Kleinverlage gründen eigenen Verlegerverband

Verband Medien mit Zukunft - Weil der Verband Schweizer Medien ihre Interessen nicht vertritt, spannen «Republik», WOZ, «Tageswoche» oder «Bon pour la tête» zusammen. 15 Mitglieder zählte die Versammlung am Montag. Präsident ist Simon Jacoby von Tsüri.ch. Auch Hansi Voigt sitzt im Vorstand.

von Michèle Widmer

Hansi Voigt hatte es letzte Woche im Interview mit persoenlich.com bereits angedeutet. «In der zu führenden Mediendebatte braucht es eine ganz neue Stimme und Vertretung. Eine, die sich dem Inhalt und dem demokratierelevanten Journalismus verpflichtet», sagte der frühere «Watson»-Chefredaktor.

Nun macht Voigt, der gerade mit Olaf Kunz die Open-Source-Plattform «Wepublish» lanciert hat, ernst und gründet zusammen mit unabhängigen Verlagen einen Verlegerverband, den «Verband Medien mit Zukunft», wie er laut Medienmitteilung offiziell heisst. Es sei der Zusammenschluss von journalistischen Herausgebern, Verlegern und Publizisten im Sinne eines vielfältigen journalistischen Wettbewerbs und einer lebendigen Medienlandschaft, heisst es darin weiter.

Tsüri.ch stellt Präsidenten

Zu den Gründungsmitgliedern zählen insgesamt 15 unabhängige Journalistinnen und Journalisten aus der Schweiz. Präsidiert wird der Verband laut Mitteilung von Tsüri.ch-Chefredaktor Simon Jaboby. Im Vorstand sitzen des weiteren Hansi Voigt (MMV online AG/Zentralplus), Olaf Kunz (Wepublish), Camille Roseau (WOZ), Gabriel Brönnimann (Tageswoche), Susanne Sugimoto (Republik), Patrick Vallélian (Sept.info) sowie Chantal Tauxe (Bon pour la tête).
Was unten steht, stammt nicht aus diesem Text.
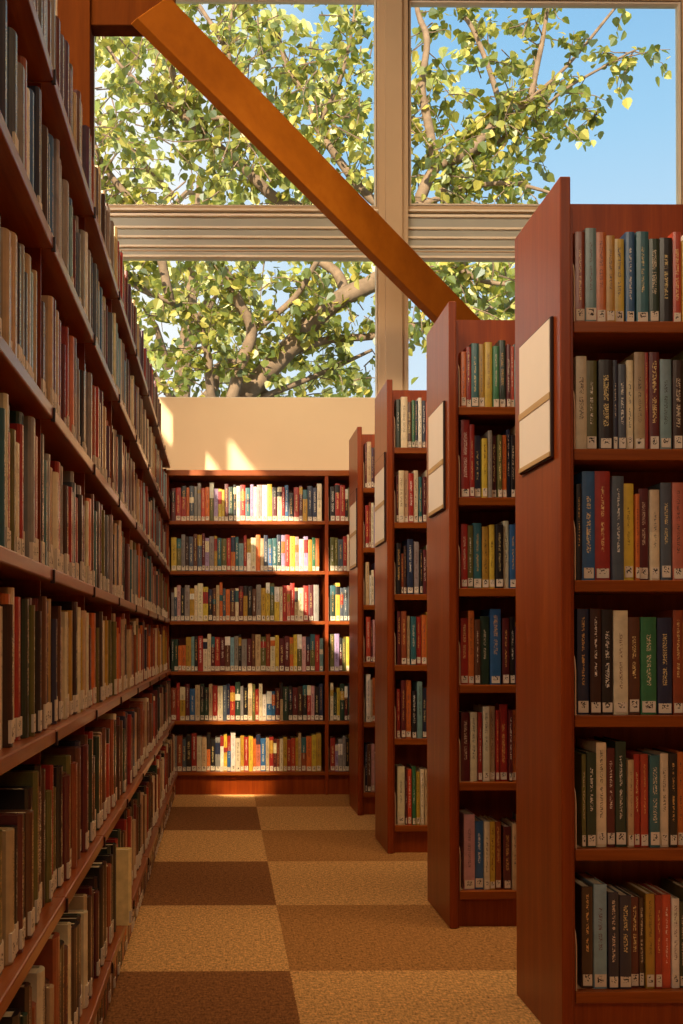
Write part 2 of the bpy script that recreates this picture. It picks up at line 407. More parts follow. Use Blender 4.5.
def cover_geo(mb, k, mi=0, simple=False):
    w, h, d = k['w'], k['h'], k['d']; T = tf(k['face'], k['o']); t = min(.0025, w*.16); r = min(.0018, w*.1) if k['face'] == 'front' else min(.008, w*.26)
    fa = (k['col'], k['col2'], k['txt'], (w, h, k['seed'])); hw = w/2
    if simple: prof = [(-hw, d), (-hw, r), (-hw*.5, r*.2), (hw*.5, r*.2), (hw, r), (hw, d)]; ns = 3
    else: prof = [(-hw, d), (-hw, r), (-hw*.75, r*.4), (-hw*.35, .0), (hw*.35, .0), (hw*.75, r*.4), (hw, r), (hw, d)]; ns = 5
    inner = [(hw-t, d), (hw-t, r+t), (-hw+t, r+t), (-hw+t, d)]
    allp = prof+inner; n = len(allp); b0 = len(mb.v)
    for z in (0, h): mb.v += [T(a, b, z) for a, b in allp]
    for i in range(n):
        j = (i+1) % n; isp = 1 <= i <= ns
        uv = [(allp[i][0], 0), (allp[j][0], 0), (allp[j][0], h), (allp[i][0], h)] if isp else None
        mb.face((b0+i, b0+j, b0+n+j, b0+n+i), mi, fa, uv)
    # end caps: spine strip and the two boards
    m = len(prof)
    for base, flip in ((b0, True), (b0+n, False)):
        for q in ((0, 1, m+2, m+3), (m-2, m-1, m, m+1), tuple(range(1, m-1))+(m+1, m+2)):
            q = tuple(base+i for i in q); mb.face(tuple(reversed(q)) if flip else q, mi, fa)
def pages_geo(mb, k, mi=0):
    w, h, d = k['w'], k['h'], k['d']; T = tf(k['face'], k['o']); t = min(.0025, w*.16); r = min(.0018, w*.1) if k['face'] == 'front' else min(.008, w*.26); hw = w/2-t*.9
    P = [(-hw, r+t*.9), (hw, r+t*.9), (hw, d-.004), (-hw, d-.004)]
    b0 = len(mb.v)
    for z in (.003, h-.004): mb.v += [T(a, b, z) for a, b in P]
    for q in ((0,3,2,1),(4,5,6,7),(0,1,5,4),(1,2,6,5),(2,3,7,6),(3,0,4,7)): mb.face(tuple(b0+i for i in q), mi)
def label_geo(mb, k, mi=0):
    w, h = k['w'], k['h']; T = tf(k['face'], k['o']); r = min(.0018, w*.1) if k['face'] == 'front' else min(.008, w*.26); hw = w*k['lw']/2; z0 = k['lz']; z1 = z0+k['lh']
    fa = (k['col'], k['col2'], k['txt'], (w, h, k['seed']))
    P = [(-hw, -.0007), (hw, -.0007), (hw, r*.7), (-hw, r*.7)]; b0 = len(mb.v)
    for z in (z0, z1): mb.v += [T(a, b, z) for a, b in P]
    for qi, q in enumerate(((0,3,2,1),(4,5,6,7),(0,1,5,4),(1,2,6,5),(2,3,7,6),(3,0,4,7))):
        uv = [(-hw, 0), (hw, 0), (hw, z1-z0), (-hw, z1-z0)] if qi == 2 else None
        mb.face(tuple(b0+i for i in q), mi, fa, uv)
def jit(c, a=.12):
    f = 1+random.uniform(-a, a); return tuple(min(1, v*f*(1+random.uniform(-.05, .05))) for v in c[:3])+(1,)
def mk(ck, w, h, d, face, o, lab=.9, **x):
    col = jit(lin(CN[ck][1]))
    c2 = jit(lin(CN[random.choice(['crm', 'red', 'blk', 'mus', 'tea', 'org', 'nav', 'whi'])][1]))
    tx = lin(random.choice(['#2a1c14', '#5a2016', '#203048', '#3a3028'])) if ck in LIGHT else lin(random.choice(['#f0d48a', '#f4ead6', '#e4cfae', '#e8b464']))
    if x.get('plain'): c2 = jit(col, .2)
    k = dict(ck=ck, w=w, h=h, d=d, face=face, o=o, col=col, col2=c2, txt=tx, seed=random.random(), lw=random.uniform(.72, .9), lz=.003+random.uniform(0, .004), lh=random.uniform(.022, .03), haslab=random.random() < lab)
    k.update(x); add_book(**k); return k

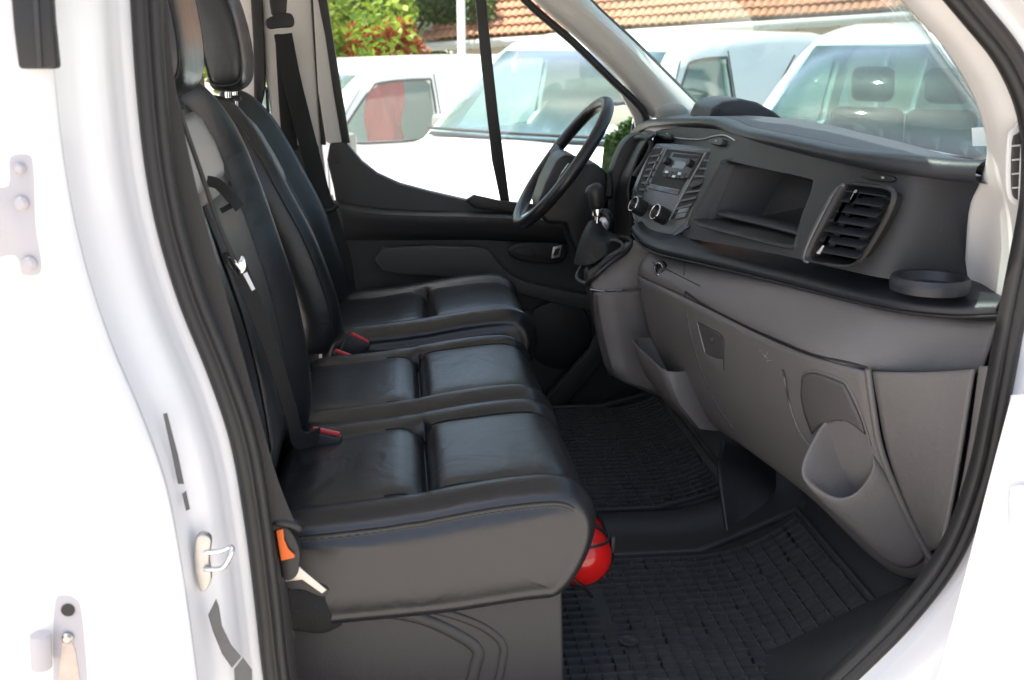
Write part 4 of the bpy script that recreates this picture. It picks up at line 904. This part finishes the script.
# door mirror outside
mc = P(618, 140, Y=2.02); rdir = V((-.955, .28, .03)).normalized(); mn = (rdir-(mc-CAM).normalized()).normalized()
def on_plane(x, y):
    d = P(x, y, Y=1)-CAM; return CAM+d*((mc-CAM).dot(mn)/d.dot(mn))
mg = [on_plane(x, y) for x, y in [(609, 112), (616, 106), (630, 105), (634, 110), (627, 145), (617, 170), (608, 178), (601, 174)]]
mirr = fin('door_mirror', prism_bm(cr([p+(p-mc)*.12-mn*.006 for p in mg], 3, True), -mn*.07), PL_BLACK, van, bev=.008)
mN = V((-1, 0, 0))

# near A pillar inner trim
fin('near_windscreen_pillar', grid_bm([
    [P(870, -50, Y=.10), P(908, 0, Y=.10), P(945, 42, Y=.10), P(972, 85, Y=.10), P(986, 120, Y=.10), P(991, 152, Y=.12), P(984, 180, Y=.15), P(971, 212, Y=.20), P(966, 300, Y=.24)],
    [P(885, -50, Y=.05), P(923, 0, Y=.05), P(962, 42, Y=.05), P(990, 85, Y=.05), P(1004, 120, Y=.05), P(1008, 152, Y=.07), P(1003, 185, Y=.10), P(993, 215, Y=.16), P(985, 300, Y=.20)],
    [P(915, -50, Y=.02), P(955, 0, Y=.02), P(994, 42, Y=.02), P(1018, 85, Y=.02), P(1034, 120, Y=.02), P(1036, 152, Y=.02), P(1032, 188, Y=.02), P(1026, 235, Y=.05), P(1012, 305, Y=.10)]], 5, 5), TRIM_LIGHT, van, solid=.006)
dv = fin('demister_vent', prism_bm(cr([P(x, y, Y=.022) for x, y in [(1008, 140), (1014, 128), (1030, 120), (1034, 200), (1016, 205), (1007, 190)]], 3, True), (0, .006, 0)), TRIM_LIGHT, van, bev=.002)
fin('vent_opening', prism_bm(cr([P(x, y, Y=.019) for x, y in [(1013, 142), (1018, 134), (1032, 130), (1032, 196), (1018, 200), (1012, 188)]], 3, True), (0, .004, 0)), PL_BASE, dv, bev=.001)
fin('vent_grille', (lambda bm: [tube_bm([P(x, y0, Y=.017), P(x-3, y1, Y=.017)], .0012, 6, bm=bm) for x, y0, y1 in [(1022, 130, 200), (1029, 128, 200)]]+[tube_bm([P(1012, y, Y=.017), P(1034, y-2, Y=.017)], .0010, 6, bm=bm) for y in (146, 160, 174, 188)] and bm)(bmesh.new()), TRIM_LIGHT, dv)

# windscreen and roof
ws0 = [V((.885, .10, 1.52)), V((.98, .4, 1.51)), V((1.01, .9, 1.50)), V((.97, 1.4, 1.50)), V((.84, 1.80, 1.50))]
ws1 = [V((.43, .15, 2.05)), V((.45, .4, 2.06)), V((.46, .9, 2.06)), V((.42, 1.4, 2.06)), V((.20, 1.79, 2.05))]
wsm = [a.lerp(b, .5)+V((k, 0, k)) for (a, b), k in zip(zip(ws0, ws1), (.0, .03, .04, .03, -.01))]
fin('windscreen', grid_bm([ws0, wsm, ws1], 4, 4), WGLASS, van, solid=.004)
fin('roof', grid_bm([[V((x, y, 2.10-.04*abs(y-.9))) for x in (-1.9, -1, -.3, .48)] for y in (-.04, .3, .9, 1.5, 1.86)], 3, 3), TRIM_LIGHT, van, solid=.04)
for y0, y1 in ((.16, .86), (.94, 1.66)):  # unseen flaps added to keep direct sun off the knee bolster
    fin('unseen_shade_flap', prism_bm(cr([V((.40, y0, 2.0)), V((.40, y1, 2.0)), V((.635, y1-.03, 1.835)), V((.65, (y0+y1)/2, 1.825)), V((.62, y0+.03, 1.845))], 2, True), (.006, 0, .012)), TRIM_LIGHT, van, bev=.004)
fin('rear_wall', box_bm((-1.9, .9, 1.0), (.04, 1.85, .7)), TRIM_LIGHT, van)
fin('rear_pillar', box_bm((-.57, -.12, 1.86), (.12, .04, .9)), WHITE, van, bev=.01)
fin('far_roof_rail', box_bm((-.7, 1.80, 2.03), (2.4, .08, .10)), TRIM_LIGHT, van)
fin('bonnet', grid_bm([[V((.98, y, 1.42-.03*abs(y-.9))), V((1.4, y, 1.36-.05*abs(y-.9))), V((1.8, y, 1.15)), V((1.95, y, .9)), V((1.98, y, .4))] for y in (-.05, .3, .9, 1.5, 1.85)], 4, 3), WHITE, van, solid=.02)
fin('scuttle', box_bm((1.0, .9, 1.465), (.10, 1.6, .02)), PL_BLACK, van, bev=.004)
fin('far_lower_body', box_bm((.2, 1.87, .75), (3.6, .05, .85)), WHITE, van)

# paper card on the windscreen
pcd = plate('paper_card', [(972, 128), (989, 127), (990, 146), (973, 146)], .22, .001, PAPER)
tag(pcd, 'small white paper card standing at the near corner of the windscreen', 'card')
# wiper-side shadow line of dash foot (black gap at screen base)

# ================================================================ OUTSIDE
def gz(y): return -.155*max(0, min(1, (y-2.0)/1.2))-.265*max(0, min(1, (y-4.5)/4))
bm = bmesh.new(); rows = [[V((x, y, gz(y))) for x in (-120, -30, -10, 0, 10, 30, 120)] for y in (-80, -20, -3, 2.0, 3.2, 4.5, 8.5, 12, 40, 200)]
GR = mat('paving', (.45, .41, .36), .85, var=.15, vscale=.8, bump=.4, bscale=25, bdist=.01)
tag(fin('ground', grid_bm(rows, 1, 1), GR), 'pale paved yard under the vans', kind='structure')

def van_section(x, zt, w=.95):
    hw = lambda z: w if z < 1.1 else w-.16*(z-1.1)/.8
    zb = min(1.1, zt-.06)
    half = [(w-.10, .28), (w-.02, .36), (w, .62), (w, zb*.9), (hw(zb), zb), (hw(zt-.10), max(zb+.01, zt-.10)), (hw(zt)-.05, zt-.025), (hw(zt)-.16, zt), (0, zt+.015)]
    return [V((x, -a, b)) for a, b in half]+[V((x, a, b)) for a, b in half[::-1][1:]]
XS = [(0, .80), (.05, .92), (.3, 1.06), (.6, 1.14), (.88, 1.20), (1.1, 1.37), (1.4, 1.60), (1.65, 1.79), (1.85, 1.88), (2.2, 1.93), (3.2, 1.95), (4.6, 1.94), (4.85, 1.90), (4.95, 1.80)]
def van_body(sh=1.0, holes=(), scale_in=0):
    def loft(xs, ins):
        bm = bmesh.new(); R = []
        for x, z in xs:
            s = van_section(x, z-ins)
            s = [V((p.x, p.y*(1-ins/.95), max(p.z, .28+ins*4))) for p in s]
            R.append([bm.verts.new(p) for p in s])
        n = len(R[0])
        for a, b in zip(R, R[1:]):
            for k in range(n): bm.faces.new((a[k], a[(k+1) % n], b[(k+1) % n], b[k]))
        bm.faces.new(R[0]); bm.faces.new(R[-1][::-1]); return bm
    o = fin('body', loft(XS, 0), WHITE)
    inn = fin('cut', loft([(.98, 1.25)]+[q for q in XS if 1 < q[0] < 4.9], .045), WHITE)
    cs = [inn]
    # windscreen opening
    cs.append(fin('cut', prism_bm([V((.70, -.80, 1.245)), V((.70, .80, 1.245)), V((.70, .70, 1.80)), V((.70, -.70, 1.80))], (1.25, 0, 0)), WHITE))
    for h in holes: cs.append(fin('cut', prism_bm([V((x, -1.3, z)) for x, z in h], (0, 2.6, 0)), WHITE))
    boolean(o, cs); return o
FD = [(1.30, 1.22), (1.42, 1.36), (1.72, 1.66), (1.86, 1.73), (2.36, 1.75), (2.42, 1.70), (2.42, 1.30), (2.30, 1.20)]
RW = [(2.62, 1.22), (2.62, 1.75), (3.5, 1.75), (3.55, 1.22)]
RW2 = [(3.72, 1.24), (3.72, 1.74), (4.6, 1.72), (4.62, 1.24)]
MIRC = mat('mirror_cap_grey', (.22, .22, .21), .5)
DARKIN = mat('van_interior_grey', (.06, .065, .07), .8)
SEATC = mat('dark_seat_fabric', (.02, .024, .03), .9)
def bg_van(loc, rz, holes, label, seats=True):
    r = empty('parked_van', (0, 0, 0)); tag(r, label, 'van', 'white vans parked across the yard')
    def add(o): o.parent = r; return o
    body = add(van_body(holes=holes))
    hw = lambda z: .95 if z < 1.1 else .95-.16*(z-1.1)/.8
    add(fin('windscreen', grid_bm([[V((.90, -.82, 1.225)), V((.86, 0, 1.225)), V((.90, .82, 1.225))], [V((1.66, -.71, 1.805)), V((1.60, 0, 1.815)), V((1.66, .71, 1.805))]], 3, 2), VGLASS, solid=.004))
    for h in holes:
        for s in (-1, 1): add(fin('side_window', prism_bm([V((x, s*(hw(z)-.02), z)) for x, z in h], (0, -s*.004, 0)), VGLASS))
        for s in (-1, 1):
            lp = cr([V((x, s*(hw(z)+.001), z)) for x, z in h], 3, True); add(fin('window_rubber', tube_bm(lp, .012, 6, True), PL_BLACK))
    tr = cr([V((.89, -.82, 1.235)), V((.85, 0, 1.235)), V((.89, .82, 1.235))], 6); add(fin('wiper', tube_bm([p+V((-.015-.1*math.sin(i*math.pi/12)*.3, 0, .02)) for i, p in enumerate(tr)], .012, 6), PL_BLACK))
    add(fin('scuttle', prism_bm([V((.84, -.80, 1.207)), V((.90, -.82, 1.222)), V((.90, .82, 1.222)), V((.84, .80, 1.207))], (0, 0, .008)), PL_BLACK))
    for s in (-1, 1):
        m = add(fin('door_mirror', box_bm((1.34, s*1.06, 1.20), (.10, .17, .24)), MIRC, bev=.035)); q = fin('mirror_glass', box_bm((1.393, s*1.06, 1.20), (.006, .12, .18)), SILV, m)
        add(fin('headlight', prism_bm([V((.02, s*.60, .82)), V((.02, s*.88, .84)), V((.22, s*.93, .98)), V((.2, s*.7, 1.0))], (.05, 0, .01)), SILV, bev=.01))
        for x in (.85, 3.9):
            w = add(fin('wheel', lathe_bm(V((x, s*.80, .33)), (0, s, 0), [(0, .2), (.0, .31), (.02, .33), (.15, .33), (.17, .31), (.17, .2), (.14, .2)], 28), RUBBER, bev=0)); fin('rim', lathe_bm(V((x, s*.955, .33)), (0, s, 0), [(0, .2), (.015, .19), (.0, .05), (.01, .0)], 20), SILV, w)
    for s in (-1, 1):
        add(fin('door_handle', box_bm((2.25, s*.955, 1.02), (.18, .03, .035)), MIRC, bev=.008))
        for px_ in ([(1.22, .45), (1.20, .9), (1.24, 1.2), (1.66, 1.74)], [(2.47, .45), (2.49, 1.0), (2.48, 1.4), (2.46, 1.80)]):
            add(fin('door_gap', tube_bm(cr([V((x, s*(hw(z)+.0005), z)) for x, z in px_], 5), .006, 6), PL_BLACK))
    add(fin('bumper', box_bm((.0, 0, .45), (.12, 1.7, .28)), PL_DARK, bev=.04))
    if seats:
        add(fin('inner_dash', box_bm((1.22, 0, 1.13), (.42, 1.66, .14)), DARKIN, bev=.04))
        for yy in (-.5, .0, .46):
            s = add(fin('seat', box_bm((2.05, yy, 1.12), (.16, .46 if yy else .42, .60), Matrix.Rotation(-.12, 3, 'Y')), SEATC, bev=.06)); fin('headrest', box_bm((2.10, yy, 1.56), (.12, .27, .22), Matrix.Rotation(-.12, 3, 'Y')), SEATC, s, bev=.058, bseg=6)
        add(fin('inside_wheel', tube_bm([V((1.55, .46, 1.18))+V((math.cos(a)*.09, math.sin(a)*.18, math.cos(a)*.16)) for a in [i*math.pi/12 for i in range(24)]], .014, 8, True), PL_BLACK))
    r.location = loc; r.rotation_euler = (0, 0, rz); return r
PI = math.pi
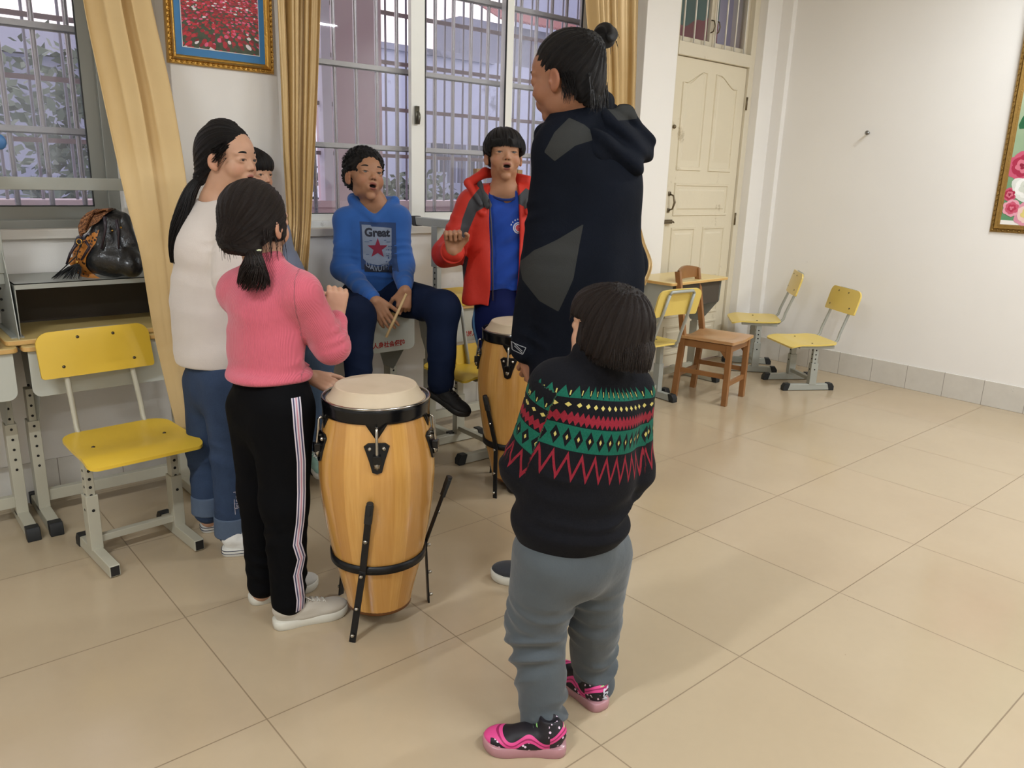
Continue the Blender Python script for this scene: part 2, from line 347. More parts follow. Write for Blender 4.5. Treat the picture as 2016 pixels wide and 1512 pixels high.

Danebst zum Gründerteam gehören Urs Thalmann (Berufsverband Impressum), Philipp Stuber (Saiten), Frédéric Gonseth (Medias pour tous /in Abwesenheit), Gérald Morin (Culture en jeu), Alexandra Stark (Media Forti), Camille Roseau (Infolink/WOZ) sowie Urs P. Gasche (Infosperber/in Abwesenheit).

Mitglieder, die selbst publizistisch tätig sind, verpflichten sich mit der Aufnahme, publizistische Normen und allgemein anerkannte journalistische Grundregeln einzuhalten und durchzusetzen. Das gilt namentlich für die Erklärungen und Richtlinien des Schweizer Presserates.

Durch VSM nicht vertreten

«Wir fühlen uns durch den Verband Schweizer Medien (VSM) nicht vertreten», sagt Präsident Simon Jacoby auf Anfrage von persoenlich.com. Gerade im Hinblick auf die anstehenden politischen Debatte um den Service public bräuchten Medien, die an den Journalismus glauben, eine Stimme.

Zweck des Vereins ist es laut Statuten «unabhängigen Journalismus und den Aufbau neuer unabhängiger Medienmarken in der Schweiz zu fördern» und sich als «Stimme für den Journalismus in die medienpolitische Debatte» einzubringen. Zudem – und hier kommt Voigts «Wepublish» ins Spiel – setze sich der Verband für «den Aufbau einer offenen publizistischen Infrastruktur ein».

«Wie genau die Zusammenarbeit mit «Wepublish» aussehen werde, sei am Montag noch nicht diskutiert worden», sagt Jacoby dazu. Olaf Kunz würde die Interessen der Open-Source-Plattform im Vorstand vertreten.

Mitgliederbeitrag von mindestens 500 Franken

Um das Ganze professionell aufzugleisen steht nun als erstes der Aufbau einer Geschäftstelle an. Jacoby rechnet mit einer 20- bis 40-Prozent-Stelle, die dafür besetzt werden muss.

Die Finanzierung wird für den frischgegründeten Verband grundsätzlich wohl schwierig, da finanzstarke Mitglieder bisher fehlen. Laut Jacoby zahlen alle einen Jahresbeitrag von mindestens 500 Franken. Dieser Betrag sei für Tsüri.ch tragbar, die grösseren Mitglieder wie WOZ und Republik würde wohl einen höheren Beitrag leisten. Zudem mache sich der Verband jetzt auf die Suche nach weiteren Gönnern.